Rocheleau: Thank you! That design element is Jason Koxvold’s (who did an amazing job designing YAMOTBABAATA), and I love it, too. And yes, you’re absolutely right: hotel bibles, but also missals, hymnals, and a very long history of religious texts.
Feinstein: I'm interested in your edit, your sense of pacing of the photos to create a blurry narrative that's somehow both understated and heavy. Photos of trees and forest landscapes volley with occasional portraits, cars, statues, photos of the sky and even tangled server wires set as chapter markers. Can you tell me a bit about the sequencing process?
Rocheleau: I think this is the part of YAMOT’s creation that is still most opaque to me. I didn’t have a set of rules. Sometimes I sequenced based on how it made me feel (My Dad followed by my chewed hand); other times, I based it on how it made me think (Musket Balls followed by a lone Homestead); sometimes I paired to create visual harmony or aesthetic contrast. Ultimately,
though, as book-printing-day drew closer, I made every final editing decision by ear, like placing
notes together. If the note grates, find a new note.
Feinstein: Also throughout the book are occasional images of men looking down, cracks in the sidewalk, dead worms scattered about, blank white skies and even an image of construction workers crouched in confusion over a hole – digging with no end in sight. Knowing the backstory to the larger body of work, I can't help but see these as allegories of castration and defeat.
Rocheleau: I agree with you, yes, and believe the liminal space that might result from castration and defeat to be necessary. If the narratives and symbols that preserve white male power were castrated of their power then disempowered white men might stop believing themselves entitled to power or supremacy; maybe the "Us against Them" mentality would begin to break down and more of us could work together to create a better, more inclusive country and culture. The defeat of these symbols and hierarchies would actually be a victory for most everyone, I think. But the slow cut is painful.
Feinstein: You refer to "American masculinity" in your statement. What about this work makes it specifically "American"?
Rocheleau: A person could make work confronting men and their relationship to power and privilege in any culture, I’m sure. But while this is true, some of the specific symbols and contradictions I use to address male power and privilege are unique to America. Patrick Henry called for Liberty or Death in a patriarchal, revolutionary America that also enslaved millions of kidnapped persons.

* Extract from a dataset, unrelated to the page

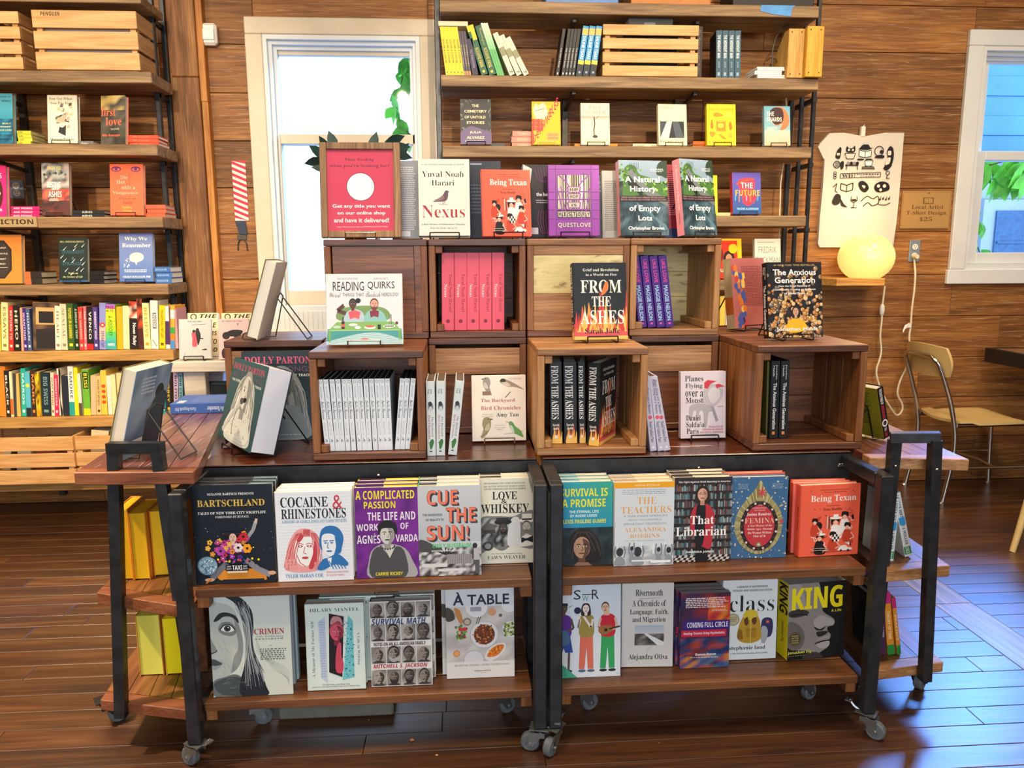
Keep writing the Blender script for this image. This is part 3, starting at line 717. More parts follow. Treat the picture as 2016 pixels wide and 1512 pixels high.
# ---------------------------------------------------------------- books
ORD = ['front', 'second', 'third', 'fourth', 'fifth', 'sixth', 'seventh', 'eighth', 'ninth', 'tenth', 'eleventh', 'twelfth', 'thirteenth', 'fourteenth']
def book(w, h, t, cov, spn=None, front=None, sdraw=None, bdraw=None, pages='ece2cc', hard=True, top=None, mat=None, back=None, name='book', edge=None):
    """local frame: front faces -y, spine on -x, foot at z 0"""
    mat = mat or GLOSS; e = empty(name); ct = .0026 if hard else .0008; ov = .003 if hard else .0002
    cc, sc, bc = srgb(cov), srgb(spn or cov), srgb(back or cov)
    m = MB(); w2 = w / 2
    m.box(-w2 + .0002, w2, 0, ct, 0, h, cc, bev=.0006); m.box(-w2 + .0002, w2, t - ct, t, 0, h, bc, bev=.0006); m.box(-w2, -w2 + ct, 0, t, 0, h, sc, bev=.0009)
    if hard:
        for q in (0, 1): m.box(-w2 + .007, -w2 + .009, (-.0001, t - .0006)[q], (.0006, t + .0001)[q], 0, h, [srgb(cov), srgb(back or cov)][q])
    if front: front(D(m, (-w2, -.0001, h), (w, 0, 0), (0, 0, -h), (0, -1, 0)))
    if sdraw: sdraw(D(m, (-w2 - .0001, t, h), (0, -t, 0), (0, 0, -h), (-1, 0, 0)))
    if bdraw: bdraw(D(m, (w2, t + .0001, h), (-w, 0, 0), (0, 0, -h), (0, 1, 0)))
    m.build('cover', [mat], e)
    p = MB(); pc = srgb(pages); x1 = w2 - ov
    p.box(-w2 + ct + .0001, x1, ct + .0001, t - ct - .0001, ov, h - ov, pc)
    n = max(3, int(t / .004)); ec = [q * .8 for q in (srgb(edge) if edge else pc)]
    for i in range(1, n):
        yy = ct + (t - 2 * ct) * i / n
        p.face([(x1 + .0001, yy, ov), (x1 + .0001, yy + .0005, ov), (x1 + .0001, yy + .0005, h - ov), (x1 + .0001, yy, h - ov)], tuple(ec))
        p.face([(-w2 + ct, yy, h - ov + .0001), (x1, yy, h - ov + .0001), (x1, yy + .0005, h - ov + .0001), (-w2 + ct, yy + .0005, h - ov + .0001)], tuple(ec))
    if edge:
        p.face([(x1 + .00005, ct, ov), (x1 + .00005, t - ct, ov), (x1 + .00005, t - ct, h - ov), (x1 + .00005, ct, h - ov)], srgb(edge))
        p.face([(-w2 + ct, ct, h - ov + .00005), (x1, ct, h - ov + .00005), (x1, t - ct, h - ov + .00005), (-w2 + ct, t - ct, h - ov + .00005)], srgb(edge))
    p.build('pages', [PAPER], e)
    if top:
        j = MB(); k = -w2 + w * top[2] if len(top) > 2 else -w2 + w * .45
        j.box(-w2 + .001, k, ct - .0004, ct + .0010, h - .012, h + .0006, srgb(top[0])); j.box(k, w2 - .001, ct - .0004, ct + .0010, h - .012, h + .0003, srgb(top[1]))
        j.box(-w2 + .001, k, t - ct - .001, t - ct + .0003, h - .012, h + .0006, srgb(top[0])); j.box(k, w2 - .001, t - ct - .001, t - ct + .0003, h - .012, h + .0003, srgb(top[1]))
        j.build('jacket_flap', [MATTE], e)
    return e
def place(o, M): o.matrix_world = M; return o
WIRES = {}
def easel(label, M0, w, t, lean, h=.16, mat=None, n_legs=2):
    """wire stand in the frame of the book's foot (x across, y back, z up, not leaned)"""
    e = empty('book_easel', label, 'easel'); m = MB(); sl = math.tan(R(lean)); r = .0021; a = min(.045, w * .3)
    for s in (-1, 1):
        m.tube([(s * a, -.016, .02), (s * a, -.019, .006), (s * a, -.012, .0025), (s * a, t + .02, .0025), (s * a * .8, t + .012 + h * sl, h)], r, n=6)
    m.tube([(-a * .8, t + .012 + h * sl, h), (0, t + .013 + h * sl, h + .012), (a * .8, t + .012 + h * sl, h)], r, n=6)
    m.tube([(-a, -.016, .02), (a, -.016, .02)], r, n=6)
    m.build('wire_frame', [mat or WIRE], e)
    g = MB()
    for s in (-1, 1): g.tube([(s * a * .8, t + .013 + h * sl, h * .96), (s * a * .9, t + .02 + h * sl + .075, .0025)], r, n=6)
    g.tube([(-a * .9, t + .02 + h * sl + .075, .0025), (a * .9, t + .02 + h * sl + .075, .0025)], r, n=6)
    g.build('prop_leg', [mat or WIRE], e)
    e.matrix_world = M0; return e
def FO(desc, x0, x1, yb, yt, z, t, cov, front=None, spn=None, Y=None, lean=3, stack=1, gap=.002, dy=None, easelab=None, group=None, wmax=None, tail='', dx=0, raise_=0, xtop=None, cat='book', **k):
    P0 = az(x0, yb, z) if Y is None else ay(x0, yb, Y)
    P1 = ay(x1, yb, P0.y); P0.z = P1.z = z
    if dy is not None:   # turned about its near corner; x1 still marks the far edge
        a = R(dy); n = Vector((-math.sin(a), math.cos(a), 0)); P1 = aplane(x1, yb, P0, n); P1.z = z
    w = (P1 - P0).length; ex = (P1 - P0).normalized(); back = Vector((-ex.y, ex.x, 0)); L = R(lean)
    lift = t * math.sin(L) + (.005 if easelab else .0005) + raise_
    M = (P0 + P1) / 2 + Vector((0, 0, lift)); up = back * math.sin(L) + Vector((0, 0, math.cos(L))); nrm = ex.cross(up)
    Q = aplane(xtop or (x0 + x1) / 2, yt, M, nrm); h = (Q - M).dot(up); bk = up.cross(ex)
    mat4 = lambda p: Matrix(((ex.x, bk.x, up.x, p.x), (ex.y, bk.y, up.y, p.y), (ex.z, bk.z, up.z, p.z), (0, 0, 0, 1)))
    b = book(w, h, t, cov, spn, front, **k); st = stack > 1
    tag(b, (desc + (', front copy of its stack' if st else '') + tail).strip(), cat, group or (desc + ' stack' if st else None)); place(b, mat4(M))
    rn = random.Random(desc); ch = list(b.children)
    for i in range(1, stack):
        c = copy_tree(b, desc + ', ' + ('copy right behind the front one' if i == 1 else ORD[i] + ' copy from the front'), ch=ch)
        place(c, mat4(M + back * ((t / math.cos(L) + gap) * i) + ex * (dx * i + rn.uniform(-.002, .002))))
    if easelab:
        fl = Matrix(((ex.x, back.x, 0, M.x), (ex.y, back.y, 0, M.y), (0, 0, 1, z), (0, 0, 0, 1)))
        easel(easelab, fl, w, t + .004, lean, min(.15, h * .6), CHROME if 'pale' in easelab[:5] else LAMIN if 'gold' in easelab[:5] else WIRE)
    b['_wh'] = (w, h)
    del b['_wh']
    return b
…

Sea to Shining Sea, we sing of America the Beautiful’s Purple Mountains while in policy denying the warnings of science and putting friends of Big Oil in charge of the EPA. We celebrate the violence and bombast of American masculinity but refuse to collectively acknowledge that it’s generally dispossessed white men who commit acts of domestic mass terror. Tangibly and in the abstract, these and other very American symbols and contradictions are embedded in YAMOTFABAATA.
Feinstein: Where do you fit into all of this personally? What was your experience like growing up? What compelled you to make work about the fragility of American masculinity?

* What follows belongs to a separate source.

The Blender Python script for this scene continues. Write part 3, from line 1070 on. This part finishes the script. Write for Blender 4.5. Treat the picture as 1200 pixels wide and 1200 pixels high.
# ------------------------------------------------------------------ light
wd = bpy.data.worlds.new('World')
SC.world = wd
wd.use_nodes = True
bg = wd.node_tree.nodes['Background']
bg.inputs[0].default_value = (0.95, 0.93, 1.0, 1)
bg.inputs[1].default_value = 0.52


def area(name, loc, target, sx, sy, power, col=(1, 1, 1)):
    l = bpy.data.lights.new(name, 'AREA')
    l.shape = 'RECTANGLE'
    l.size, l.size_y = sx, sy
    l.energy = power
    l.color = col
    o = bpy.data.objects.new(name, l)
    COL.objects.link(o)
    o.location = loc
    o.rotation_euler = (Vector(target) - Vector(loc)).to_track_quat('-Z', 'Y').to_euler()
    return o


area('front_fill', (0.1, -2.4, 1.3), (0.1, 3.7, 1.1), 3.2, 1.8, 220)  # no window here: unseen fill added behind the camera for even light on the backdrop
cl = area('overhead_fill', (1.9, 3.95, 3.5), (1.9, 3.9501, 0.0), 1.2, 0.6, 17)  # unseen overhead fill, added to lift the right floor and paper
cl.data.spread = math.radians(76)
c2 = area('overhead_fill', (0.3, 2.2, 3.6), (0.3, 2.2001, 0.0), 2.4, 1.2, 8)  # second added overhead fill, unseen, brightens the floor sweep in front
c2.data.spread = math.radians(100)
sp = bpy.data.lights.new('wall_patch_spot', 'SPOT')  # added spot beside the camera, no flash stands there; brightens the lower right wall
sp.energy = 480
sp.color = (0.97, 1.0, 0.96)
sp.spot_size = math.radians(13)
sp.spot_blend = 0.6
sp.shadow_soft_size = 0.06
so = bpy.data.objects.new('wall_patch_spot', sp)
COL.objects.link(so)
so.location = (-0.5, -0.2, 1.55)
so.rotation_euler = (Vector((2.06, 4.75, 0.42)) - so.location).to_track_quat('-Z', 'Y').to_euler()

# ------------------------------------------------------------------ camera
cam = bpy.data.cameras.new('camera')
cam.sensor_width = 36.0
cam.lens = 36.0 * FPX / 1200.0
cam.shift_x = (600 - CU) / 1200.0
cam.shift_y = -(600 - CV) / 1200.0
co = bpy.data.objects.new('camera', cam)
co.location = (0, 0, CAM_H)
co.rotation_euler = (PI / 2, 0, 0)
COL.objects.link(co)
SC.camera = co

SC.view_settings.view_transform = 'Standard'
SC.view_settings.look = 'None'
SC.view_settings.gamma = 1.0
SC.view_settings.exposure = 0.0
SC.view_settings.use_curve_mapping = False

Rocheleau: I grew up in a very nice middle-class home on Cape Cod in Massachusetts. I loved sports and was a smart but mediocre student. I came from a long line of military men and admired each and every one of them. I went to church; indeed, we were family of the year one year at our Catholic Church. But while I thought I should’ve, I never really felt like I fit in, anywhere. And I think that benefitted me. It gave me critical distance more difficult to attain had I fit in. I think I spent my time both wishing I fit in AND looking at the pitfalls of the construct into which I wished to fit.
Being a fairly athletic, smart, white boy from New England, certain things were expected of me –not least of which through the vague idea that I may make my male military lineage proud; but, I think I had the critical distance to appreciate that I didn’t want to be the cliché of a white American male. I still don’t always succeed, but I believe it to be a good and honest task to resist this expectation. This book embodies both my resistance and my failure to resist, yet more contradiction.

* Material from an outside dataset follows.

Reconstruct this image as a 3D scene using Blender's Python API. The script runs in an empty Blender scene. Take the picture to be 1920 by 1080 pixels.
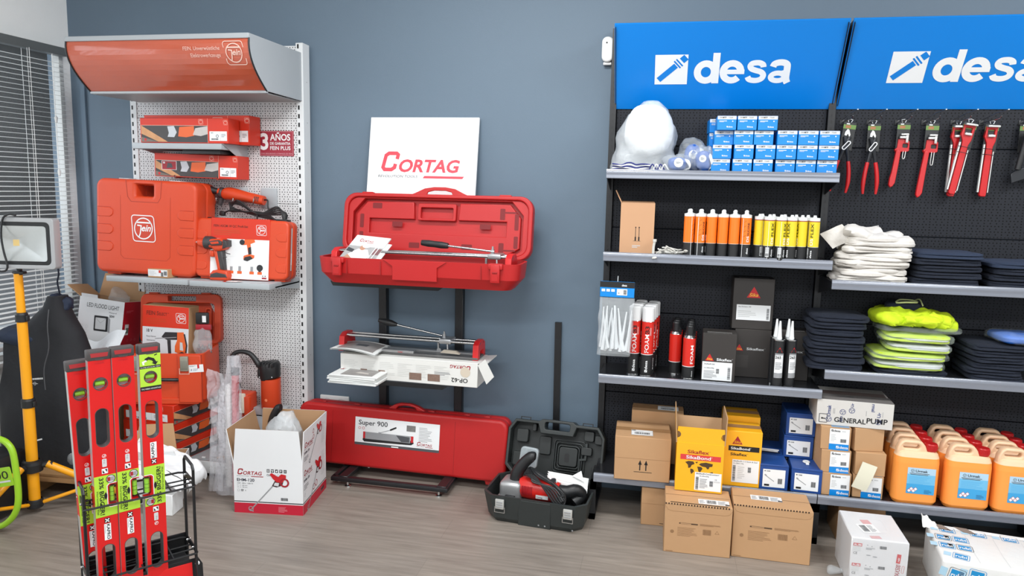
import bpy, bmesh, math, random
from mathutils import Vector, Matrix, noise, Euler
PI = math.pi
random.seed(7)
SC = bpy.context.scene
COL = SC.collection

# ------------------------------------------------------------------ camera, world, lights, exposure
def make_camera():
    cam = bpy.data.cameras.new('camera'); o = bpy.data.objects.new('camera', cam); COL.objects.link(o)
    cam.sensor_width = 36.0; cam.lens = 1379.95 / 1920 * 36.0; cam.clip_start = .05
    yaw, pitch, roll = .201887, -.134376, .022523
    f = Vector((-math.sin(yaw)*math.cos(pitch), math.cos(yaw)*math.cos(pitch), math.sin(pitch)))
    r = Vector((math.cos(yaw), math.sin(yaw), 0)); u = r.cross(f)
    c, s = math.cos(roll), math.sin(roll)
    R, U = c*r + s*u, -s*r + c*u
    m = Matrix(((R.x, U.x, -f.x, .2728), (R.y, U.y, -f.y, -3.75498), (R.z, U.z, -f.z, 1.5591), (0, 0, 0, 1)))
    o.matrix_world = m; SC.camera = o
make_camera()
SC.view_settings.view_transform = 'Standard'; SC.view_settings.look = 'None'
SC.view_settings.gamma = 1.0; SC.view_settings.use_curve_mapping = False
SC.view_settings.exposure = -0.03
W = bpy.data.worlds.new('daylight'); SC.world = W; W.use_nodes = True
W.node_tree.nodes['Background'].inputs[0].default_value = (.82, .91, 1.0, 1)
W.node_tree.nodes['Background'].inputs[1].default_value = 0.45
def area(name, loc, target, sx, sy, power, col=(1, 1, 1)):
    l = bpy.data.lights.new(name, 'AREA'); l.shape = 'RECTANGLE'; l.size = sx; l.size_y = sy
    l.energy = power; l.color = col
    o = bpy.data.objects.new(name, l); COL.objects.link(o); o.location = loc
    o.rotation_euler = (Vector(target) - Vector(loc)).to_track_quat('-Z', 'Y').to_euler()
    return o
area('shopfront_daylight', (1.6, -7.0, 2.0), (0.4, 0, 1.4), 4.5, 1.6, 60, (.95, .98, 1.0))
area('ceiling_panel_light', (-.45, -1.55, 2.97), (-.45, -1.35, 0), 1.2, .3, 50, (.97, .99, 1.0))
area('ceiling_panel_light', (2.3, -1.7, 2.97), (2.25, -1.5, 0), 1.2, .3, 50, (.97, .99, 1.0))
area('ceiling_panel_light', (-.3, -3.9, 2.97), (-.3, -3.4, 0), 1.2, .3, 50, (.97, .99, 1.0))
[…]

Feinstein: There's something musical about this book. One of my favorite questions to ask photographers is: if this work had a soundtrack or accompanying mixtape, who would be on it?
Rocheleau: I love this question. Okay, in no particular order: Sleight Of Hand by Pearl Jam; I Offered It Up To The Stars And Night Sky by Dirty Three; Paranoid Android by Radiohead; Tom Traubert’s Blues “Waltzing Matilda” (gotta be a live version!) by Tom Waits; Fade Into You by Mazzy Star; Comfortably Numb by Pink Floyd; Suzanne by Leonard Cohen; Enjoy The Silence by Depeche Mode; and, Go Your Own Way by Fleetwood Mac. These are all aspirational: if only I could make something as beautiful as any of ‘em!
Feinstein: Does this work feel complete at this point? Are you continuing to make pictures for it?
Rocheleau: So often ends feel more like arbitrary stopping points. And while I’m unlikely to add to
YAMOTFABAATA, my newest (and incomplete) work arises directly out of the lessons YAMOT
taught me about my own – and my culture’s – psychological inheritance. So I guess the answer
is yes and no. I could say this about all my work. I’ve finished many projects but the project
never seems done. There’s a rope holding all of it together.